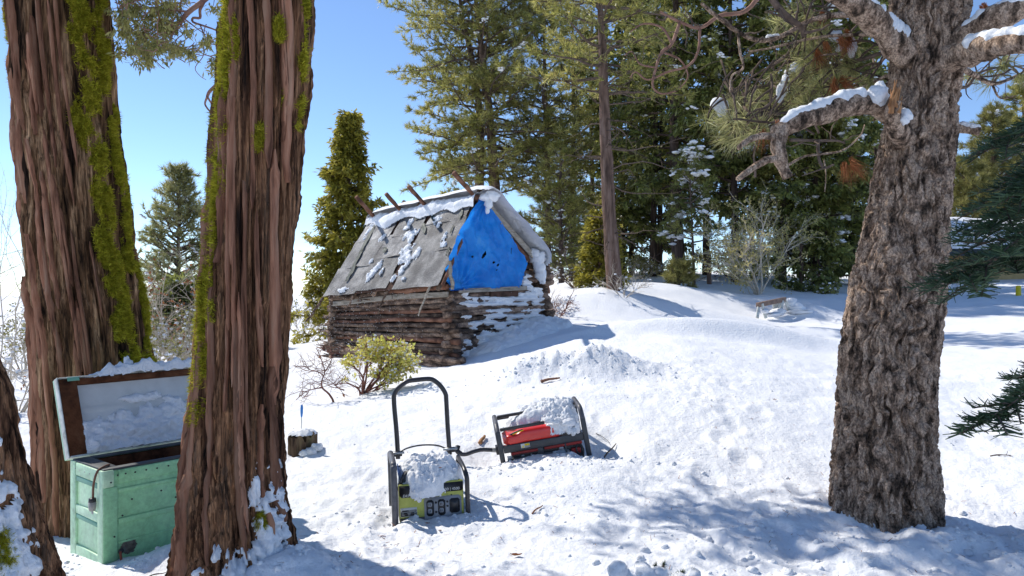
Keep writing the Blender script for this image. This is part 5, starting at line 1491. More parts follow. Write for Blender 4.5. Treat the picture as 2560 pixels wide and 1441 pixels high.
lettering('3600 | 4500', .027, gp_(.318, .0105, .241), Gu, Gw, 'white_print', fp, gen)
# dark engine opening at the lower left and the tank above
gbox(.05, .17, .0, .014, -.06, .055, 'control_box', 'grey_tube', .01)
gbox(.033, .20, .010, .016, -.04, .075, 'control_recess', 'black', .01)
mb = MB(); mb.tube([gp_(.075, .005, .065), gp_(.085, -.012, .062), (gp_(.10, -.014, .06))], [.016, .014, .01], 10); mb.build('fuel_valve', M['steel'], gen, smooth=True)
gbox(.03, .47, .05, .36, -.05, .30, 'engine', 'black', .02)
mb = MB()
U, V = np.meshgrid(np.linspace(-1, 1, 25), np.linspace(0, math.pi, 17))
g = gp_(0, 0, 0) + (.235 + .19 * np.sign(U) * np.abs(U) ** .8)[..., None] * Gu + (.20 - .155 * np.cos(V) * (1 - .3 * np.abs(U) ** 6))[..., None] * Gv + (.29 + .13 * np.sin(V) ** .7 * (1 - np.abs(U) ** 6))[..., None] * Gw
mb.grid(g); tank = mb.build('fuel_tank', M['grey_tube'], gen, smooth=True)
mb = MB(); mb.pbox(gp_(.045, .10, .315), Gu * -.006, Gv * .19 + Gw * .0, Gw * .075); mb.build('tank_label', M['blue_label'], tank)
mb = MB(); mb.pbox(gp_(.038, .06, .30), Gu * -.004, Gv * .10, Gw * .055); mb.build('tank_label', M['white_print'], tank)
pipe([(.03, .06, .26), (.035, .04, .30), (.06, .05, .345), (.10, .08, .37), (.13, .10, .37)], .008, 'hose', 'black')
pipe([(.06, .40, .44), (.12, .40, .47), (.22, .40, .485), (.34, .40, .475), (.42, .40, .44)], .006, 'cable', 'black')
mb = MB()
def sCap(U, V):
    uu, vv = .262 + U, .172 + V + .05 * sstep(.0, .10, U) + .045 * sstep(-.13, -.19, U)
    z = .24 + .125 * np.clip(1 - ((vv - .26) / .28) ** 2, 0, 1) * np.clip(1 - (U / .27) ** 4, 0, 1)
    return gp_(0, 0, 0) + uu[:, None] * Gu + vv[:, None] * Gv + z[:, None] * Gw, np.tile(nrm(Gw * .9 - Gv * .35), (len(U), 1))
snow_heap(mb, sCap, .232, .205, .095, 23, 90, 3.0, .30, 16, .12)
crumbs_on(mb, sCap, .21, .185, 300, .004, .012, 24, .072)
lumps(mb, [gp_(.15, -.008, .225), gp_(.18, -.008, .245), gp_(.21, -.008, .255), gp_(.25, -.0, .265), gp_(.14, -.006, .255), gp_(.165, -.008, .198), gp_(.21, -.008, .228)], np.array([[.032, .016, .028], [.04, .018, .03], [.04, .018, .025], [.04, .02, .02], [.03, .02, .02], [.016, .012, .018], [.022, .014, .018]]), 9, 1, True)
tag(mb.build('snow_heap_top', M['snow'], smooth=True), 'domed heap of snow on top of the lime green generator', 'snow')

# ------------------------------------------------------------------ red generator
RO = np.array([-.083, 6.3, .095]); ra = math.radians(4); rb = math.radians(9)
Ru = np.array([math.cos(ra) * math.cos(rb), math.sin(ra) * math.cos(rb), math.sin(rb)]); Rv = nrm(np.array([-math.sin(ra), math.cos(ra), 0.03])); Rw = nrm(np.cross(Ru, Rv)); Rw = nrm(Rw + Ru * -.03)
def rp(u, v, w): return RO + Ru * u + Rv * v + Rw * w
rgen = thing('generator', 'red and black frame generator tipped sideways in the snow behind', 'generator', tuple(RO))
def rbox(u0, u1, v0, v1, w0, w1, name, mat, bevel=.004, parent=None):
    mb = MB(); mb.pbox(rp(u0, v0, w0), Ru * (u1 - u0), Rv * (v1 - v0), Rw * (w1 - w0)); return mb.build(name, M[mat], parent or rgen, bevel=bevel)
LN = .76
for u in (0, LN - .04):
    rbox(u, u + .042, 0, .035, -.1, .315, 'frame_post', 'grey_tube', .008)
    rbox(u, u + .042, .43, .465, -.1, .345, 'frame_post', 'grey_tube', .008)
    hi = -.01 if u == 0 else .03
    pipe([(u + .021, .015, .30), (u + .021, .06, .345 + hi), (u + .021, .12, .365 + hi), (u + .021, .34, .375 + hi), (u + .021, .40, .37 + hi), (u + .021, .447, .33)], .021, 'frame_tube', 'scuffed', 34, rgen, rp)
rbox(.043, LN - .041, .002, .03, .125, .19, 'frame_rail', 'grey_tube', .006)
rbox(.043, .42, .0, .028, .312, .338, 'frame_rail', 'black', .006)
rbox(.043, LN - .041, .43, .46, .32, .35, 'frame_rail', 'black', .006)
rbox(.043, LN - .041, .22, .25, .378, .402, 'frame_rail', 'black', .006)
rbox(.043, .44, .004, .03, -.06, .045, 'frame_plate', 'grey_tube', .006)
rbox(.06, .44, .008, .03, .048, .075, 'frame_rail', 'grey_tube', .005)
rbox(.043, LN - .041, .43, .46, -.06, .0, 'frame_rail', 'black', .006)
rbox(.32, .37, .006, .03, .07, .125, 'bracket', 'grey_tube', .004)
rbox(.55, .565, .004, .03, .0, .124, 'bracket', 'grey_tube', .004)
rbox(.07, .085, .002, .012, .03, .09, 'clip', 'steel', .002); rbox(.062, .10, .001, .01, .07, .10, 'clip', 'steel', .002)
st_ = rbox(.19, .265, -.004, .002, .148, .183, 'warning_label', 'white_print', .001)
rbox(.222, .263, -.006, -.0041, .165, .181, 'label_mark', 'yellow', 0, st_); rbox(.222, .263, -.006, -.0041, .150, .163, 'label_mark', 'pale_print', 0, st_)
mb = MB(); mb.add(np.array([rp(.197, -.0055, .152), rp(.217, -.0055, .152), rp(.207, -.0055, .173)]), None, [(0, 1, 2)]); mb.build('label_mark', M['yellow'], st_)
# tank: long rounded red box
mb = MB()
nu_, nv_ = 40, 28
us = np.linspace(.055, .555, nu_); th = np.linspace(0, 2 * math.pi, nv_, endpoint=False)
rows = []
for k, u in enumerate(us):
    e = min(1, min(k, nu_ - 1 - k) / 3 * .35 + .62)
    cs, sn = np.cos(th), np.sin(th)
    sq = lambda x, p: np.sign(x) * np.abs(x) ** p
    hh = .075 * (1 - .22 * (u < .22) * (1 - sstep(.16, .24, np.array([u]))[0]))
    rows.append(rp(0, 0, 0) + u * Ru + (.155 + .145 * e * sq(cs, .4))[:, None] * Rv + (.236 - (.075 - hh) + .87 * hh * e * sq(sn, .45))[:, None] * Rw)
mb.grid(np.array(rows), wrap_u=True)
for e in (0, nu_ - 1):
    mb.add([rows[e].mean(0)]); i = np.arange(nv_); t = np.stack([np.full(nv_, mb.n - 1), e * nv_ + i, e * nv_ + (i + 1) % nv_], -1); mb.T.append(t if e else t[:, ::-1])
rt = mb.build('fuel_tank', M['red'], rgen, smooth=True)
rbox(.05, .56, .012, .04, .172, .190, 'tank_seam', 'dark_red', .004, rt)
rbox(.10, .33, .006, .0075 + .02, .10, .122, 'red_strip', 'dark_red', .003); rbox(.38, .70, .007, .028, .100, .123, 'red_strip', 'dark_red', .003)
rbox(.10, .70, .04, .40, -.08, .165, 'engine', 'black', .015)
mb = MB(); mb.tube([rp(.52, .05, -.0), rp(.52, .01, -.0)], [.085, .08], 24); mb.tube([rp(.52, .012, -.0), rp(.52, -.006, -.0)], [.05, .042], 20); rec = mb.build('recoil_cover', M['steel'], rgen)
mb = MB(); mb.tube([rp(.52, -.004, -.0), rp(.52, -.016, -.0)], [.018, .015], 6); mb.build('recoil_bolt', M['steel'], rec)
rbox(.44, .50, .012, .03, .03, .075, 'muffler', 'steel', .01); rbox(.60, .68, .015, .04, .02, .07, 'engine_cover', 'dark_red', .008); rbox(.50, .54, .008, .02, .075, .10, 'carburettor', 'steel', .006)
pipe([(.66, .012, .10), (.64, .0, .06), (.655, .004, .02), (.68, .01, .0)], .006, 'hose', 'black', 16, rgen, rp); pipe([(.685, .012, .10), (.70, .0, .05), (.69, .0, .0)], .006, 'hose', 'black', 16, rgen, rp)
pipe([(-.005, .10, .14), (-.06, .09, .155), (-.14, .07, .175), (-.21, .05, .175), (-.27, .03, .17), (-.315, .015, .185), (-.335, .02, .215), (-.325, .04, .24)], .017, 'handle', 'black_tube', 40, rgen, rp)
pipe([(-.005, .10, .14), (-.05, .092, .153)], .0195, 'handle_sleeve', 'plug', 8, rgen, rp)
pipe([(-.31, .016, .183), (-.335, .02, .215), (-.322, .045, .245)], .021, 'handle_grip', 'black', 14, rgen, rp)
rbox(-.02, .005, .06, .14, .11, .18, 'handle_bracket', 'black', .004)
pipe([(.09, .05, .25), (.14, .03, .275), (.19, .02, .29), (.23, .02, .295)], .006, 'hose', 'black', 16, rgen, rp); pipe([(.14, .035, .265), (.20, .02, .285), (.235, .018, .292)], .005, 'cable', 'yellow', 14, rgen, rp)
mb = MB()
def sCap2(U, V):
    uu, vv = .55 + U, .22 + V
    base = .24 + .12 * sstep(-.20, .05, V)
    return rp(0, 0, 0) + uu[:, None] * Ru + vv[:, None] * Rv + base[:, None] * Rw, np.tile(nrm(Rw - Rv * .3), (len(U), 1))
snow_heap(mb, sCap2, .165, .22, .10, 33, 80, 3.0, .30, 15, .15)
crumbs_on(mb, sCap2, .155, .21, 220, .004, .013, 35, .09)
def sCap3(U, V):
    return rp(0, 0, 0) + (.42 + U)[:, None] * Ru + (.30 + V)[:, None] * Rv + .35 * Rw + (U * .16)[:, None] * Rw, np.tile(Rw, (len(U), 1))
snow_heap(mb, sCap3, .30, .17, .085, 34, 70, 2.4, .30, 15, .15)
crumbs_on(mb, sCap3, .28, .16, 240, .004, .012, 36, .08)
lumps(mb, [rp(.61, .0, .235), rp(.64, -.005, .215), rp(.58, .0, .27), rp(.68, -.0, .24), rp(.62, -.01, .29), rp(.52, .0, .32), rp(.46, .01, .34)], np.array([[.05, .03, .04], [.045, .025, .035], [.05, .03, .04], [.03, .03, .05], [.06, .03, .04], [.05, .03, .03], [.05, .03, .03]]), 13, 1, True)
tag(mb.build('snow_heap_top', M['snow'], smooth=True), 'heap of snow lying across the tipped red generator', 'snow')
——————
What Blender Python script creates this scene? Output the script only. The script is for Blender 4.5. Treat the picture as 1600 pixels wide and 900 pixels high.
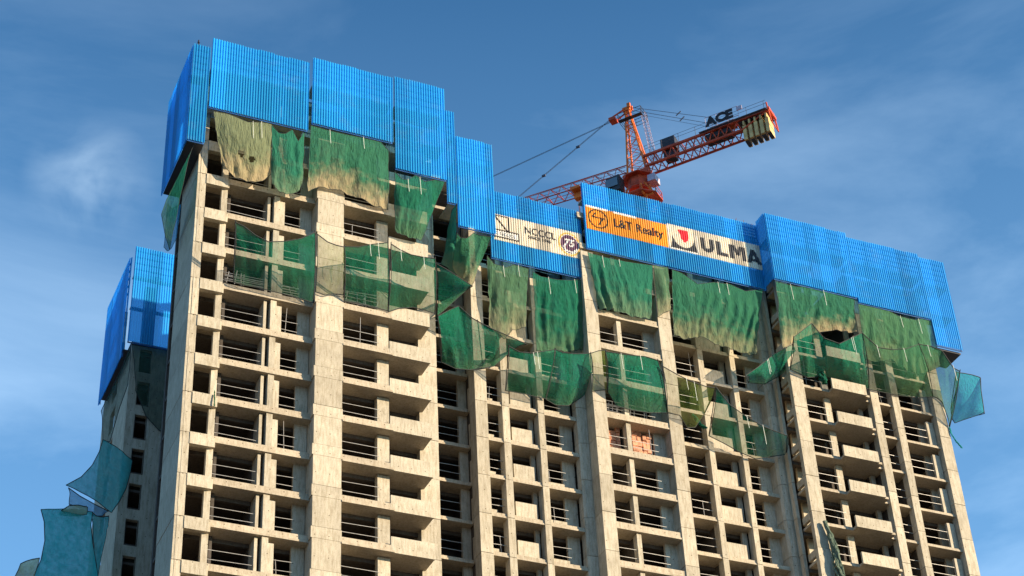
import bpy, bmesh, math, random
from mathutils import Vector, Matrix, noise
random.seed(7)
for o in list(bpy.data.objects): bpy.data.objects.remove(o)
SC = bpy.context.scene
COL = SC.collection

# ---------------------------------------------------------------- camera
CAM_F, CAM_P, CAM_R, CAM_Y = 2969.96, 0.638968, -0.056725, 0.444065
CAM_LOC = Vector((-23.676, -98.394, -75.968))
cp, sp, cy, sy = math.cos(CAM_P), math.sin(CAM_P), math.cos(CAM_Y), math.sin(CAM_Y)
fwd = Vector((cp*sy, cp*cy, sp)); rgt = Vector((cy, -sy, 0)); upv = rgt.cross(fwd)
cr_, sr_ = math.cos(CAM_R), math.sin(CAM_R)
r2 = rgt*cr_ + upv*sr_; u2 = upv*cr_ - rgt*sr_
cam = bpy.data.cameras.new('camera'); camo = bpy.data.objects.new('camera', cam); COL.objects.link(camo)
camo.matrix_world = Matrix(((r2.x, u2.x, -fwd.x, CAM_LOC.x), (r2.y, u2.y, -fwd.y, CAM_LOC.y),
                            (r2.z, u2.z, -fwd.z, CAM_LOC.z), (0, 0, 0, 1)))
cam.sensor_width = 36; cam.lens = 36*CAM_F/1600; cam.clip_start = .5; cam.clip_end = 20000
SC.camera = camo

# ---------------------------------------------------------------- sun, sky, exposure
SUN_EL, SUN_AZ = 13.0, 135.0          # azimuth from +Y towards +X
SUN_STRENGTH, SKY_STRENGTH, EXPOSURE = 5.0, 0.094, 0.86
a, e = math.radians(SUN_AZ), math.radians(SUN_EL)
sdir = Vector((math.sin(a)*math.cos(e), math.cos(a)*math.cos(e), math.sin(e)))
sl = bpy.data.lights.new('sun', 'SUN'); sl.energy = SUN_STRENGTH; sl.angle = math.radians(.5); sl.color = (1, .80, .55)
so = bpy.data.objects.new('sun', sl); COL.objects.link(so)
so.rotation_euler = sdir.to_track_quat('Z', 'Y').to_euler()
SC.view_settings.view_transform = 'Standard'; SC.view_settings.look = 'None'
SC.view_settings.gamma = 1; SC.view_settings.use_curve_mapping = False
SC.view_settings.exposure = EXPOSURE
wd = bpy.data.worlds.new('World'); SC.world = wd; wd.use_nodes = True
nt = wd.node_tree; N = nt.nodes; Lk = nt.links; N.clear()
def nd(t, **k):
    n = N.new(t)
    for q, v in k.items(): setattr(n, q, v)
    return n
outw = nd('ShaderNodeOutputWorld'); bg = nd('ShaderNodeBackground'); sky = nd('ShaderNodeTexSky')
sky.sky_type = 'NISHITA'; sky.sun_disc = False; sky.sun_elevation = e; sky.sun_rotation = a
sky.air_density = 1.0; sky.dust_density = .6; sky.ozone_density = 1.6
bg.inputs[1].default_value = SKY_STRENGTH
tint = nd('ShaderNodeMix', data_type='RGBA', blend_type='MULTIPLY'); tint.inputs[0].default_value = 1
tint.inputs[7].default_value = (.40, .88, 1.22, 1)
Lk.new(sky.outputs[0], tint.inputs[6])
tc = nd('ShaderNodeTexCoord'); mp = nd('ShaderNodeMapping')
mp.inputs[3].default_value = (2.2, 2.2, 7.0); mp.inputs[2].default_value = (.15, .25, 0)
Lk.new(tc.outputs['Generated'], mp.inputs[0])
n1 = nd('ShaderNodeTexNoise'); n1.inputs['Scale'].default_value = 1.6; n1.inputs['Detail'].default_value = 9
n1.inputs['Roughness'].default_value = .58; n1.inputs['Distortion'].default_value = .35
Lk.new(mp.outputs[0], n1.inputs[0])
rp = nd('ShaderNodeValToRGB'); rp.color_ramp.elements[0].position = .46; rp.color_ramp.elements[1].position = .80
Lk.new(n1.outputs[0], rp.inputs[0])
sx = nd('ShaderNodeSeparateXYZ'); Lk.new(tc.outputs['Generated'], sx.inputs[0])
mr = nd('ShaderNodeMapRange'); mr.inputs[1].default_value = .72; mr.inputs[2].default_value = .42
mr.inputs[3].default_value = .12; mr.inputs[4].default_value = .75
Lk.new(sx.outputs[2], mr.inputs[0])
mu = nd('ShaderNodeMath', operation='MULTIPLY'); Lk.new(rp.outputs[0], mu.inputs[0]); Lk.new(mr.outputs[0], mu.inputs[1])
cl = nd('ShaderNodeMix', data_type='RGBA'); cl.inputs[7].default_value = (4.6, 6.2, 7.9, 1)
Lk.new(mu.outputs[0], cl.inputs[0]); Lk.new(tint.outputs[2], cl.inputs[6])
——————
• Description of the task: Repeat only the lines from the one holding "What Blender Python" to the one holding "SC.camera = camo", both ends included, and drop the images.

• Task answer:
What Blender Python script creates this scene? Output the script only. The script is for Blender 4.5. Treat the picture as 1600 pixels wide and 900 pixels high.
import bpy, bmesh, math, random
from mathutils import Vector, Matrix, noise
random.seed(7)
for o in list(bpy.data.objects): bpy.data.objects.remove(o)
SC = bpy.context.scene
COL = SC.collection

# ---------------------------------------------------------------- camera
CAM_F, CAM_P, CAM_R, CAM_Y = 2969.96, 0.638968, -0.056725, 0.444065
CAM_LOC = Vector((-23.676, -98.394, -75.968))
cp, sp, cy, sy = math.cos(CAM_P), math.sin(CAM_P), math.cos(CAM_Y), math.sin(CAM_Y)
fwd = Vector((cp*sy, cp*cy, sp)); rgt = Vector((cy, -sy, 0)); upv = rgt.cross(fwd)
cr_, sr_ = math.cos(CAM_R), math.sin(CAM_R)
r2 = rgt*cr_ + upv*sr_; u2 = upv*cr_ - rgt*sr_
cam = bpy.data.cameras.new('camera'); camo = bpy.data.objects.new('camera', cam); COL.objects.link(camo)
camo.matrix_world = Matrix(((r2.x, u2.x, -fwd.x, CAM_LOC.x), (r2.y, u2.y, -fwd.y, CAM_LOC.y),
                            (r2.z, u2.z, -fwd.z, CAM_LOC.z), (0, 0, 0, 1)))
cam.sensor_width = 36; cam.lens = 36*CAM_F/1600; cam.clip_start = .5; cam.clip_end = 20000
SC.camera = camo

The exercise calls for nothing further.